L’ing. Giuseppe Locati ci ha lasciato venerdi scorso, 26 agosto 2022, a Monza, sua città natale, all’età di 83 anni. Imprenditore, artista, pensatore, apprezzava da anni le attività del Centro di ricerca DISF e quelle della SISRI, sostenendole. La sua è stata un’attività per molti versi unica. Non è facile trovare un noto imprenditore che, al tempo stesso, sia forse ancor più noto per le sue opere artistiche e conosciuto anche per i suoi libri di filosofia. Attività apparentemente diverse fra loro, ma legate da una visione e unitaria della realtà e della vita, frutto di un pensiero costruito negli anni, con pazienza e con passione. Per l’ing. Locati la realtà era un’unità a molti livelli: non solo materia da modellare in officina perché venisse trasformata in strumenti utili alla vita, ma anche materia da pensare e da meditare, perché luogo dove abita lo spirito, che sprigionava significati sempre nuovi. Erano quei significati che egli cercava di esprimere attraverso le sue opere, con le quali si sforzava di rappresentare le regole del nostro linguaggio e del nostro pensiero. Un uomo appassionato all’unità del sapere, per il quale cultura umanistica e cultura scientifica non erano parti divise di un sapere frammentato, ma aspetti di un’unica comprensione della realtà. Cercava modi per far dialogare fra loro pensiero scientifico e filosofia, ma si dirigeva volentieri anche alla teologia, perché persuaso che le risposte ultime e più profonde della realtà potevano giungere solo considerandola opera di un Creatore.

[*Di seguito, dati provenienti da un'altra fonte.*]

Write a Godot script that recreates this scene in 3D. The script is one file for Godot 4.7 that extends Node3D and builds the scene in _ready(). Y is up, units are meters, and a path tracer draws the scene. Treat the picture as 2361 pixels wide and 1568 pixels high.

Conobbi Giuseppe Locati nel 2008, in occasione di un concorso per giovani laureati da lui promosso in collaborazione con i Lions di Monza, allo scopo di stimolare la riflessione sulle grandi domande filosofiche. Scoprimmo subito un intento comune, una passione che adesso ci legava: fornire gli strumenti perché le nuove generazioni non cadessero negli errori del riduzionismo e nel pragmatismo, ma coltivassero una “ragione aperta”, disposta ad andare in profondità, evitando superficialità e pressapochismo. Il “Premio Locati” ebbe diverse edizioni, tutte di grande livello, a varie delle quali fui invitato a prendere parte come membro della Giuria. Nacque così una collaborazione culturale che vide Locati partecipare a Roma ai workshop della SISRI (Scuola Internazionale Superiore per la Ricerca Interdisciplinare) e a sostenere il lavoro che svolgevamo. I giovani restavano ammirati dagli ampi interessi di questo imprenditore brianzolo che maneggiava gli attrezzi dell’officina meccanica e quelli dell’artista con la medesima delicatezza, perché mosso dalla medesima ispirazione. Commentando una delle sue opere, il “Quasi-cubo” (1992), mi diceva: “Vede, da lontano sembra un cubo, razionale, squadrato; da vicino, invece, lo si scopre smussato, di strati e colori diversi, complesso. Così è la realtà. Non è mai chiusa in una fredda razionalità. È ricchissima e poliedrica, ma occorre imparare ad osservarla”.
Oltre alla squisita ospitalità nella loro casa a Monza, accanto alla moglie Elisabetta Galimberti, di Giuseppe Locati ricordo l’ottimismo e l’amore per la riflessione, per la meditazione silenziosa. Una consuetudine a prima vista distante dalle esigenze della vita contemporanea, scandita dai ritmi della produzione e dell’efficienza. Locati amava meditare, passeggiare in silenzio, pregare. La sua fede in Dio creatore era il filo conduttore che univa ispirazione artistica, passione per il lavoro, vita di studio e ricerca intellettuale. Il lavoro, tecnica e arte, era per lui il modo con cui partecipare all’attività creatrice di Dio.
L’ing. Locati ci lascia un esempio straordinario, che ci proponiamo di tener vivo nel tempo, insieme al suo ricordo. Mi piace pensare che la sua ricerca dell’unità, dell’unificazione del molteplice nel semplice, sia stata adesso finalmente soddisfatta dalla contemplazione “dell’Amor che muove il sole e l’altre stelle”, contemplazione con cui Dante Alighieri conclude il suo pellegrinaggio nellaCommedia, speranza di ogni credente nel Risorto.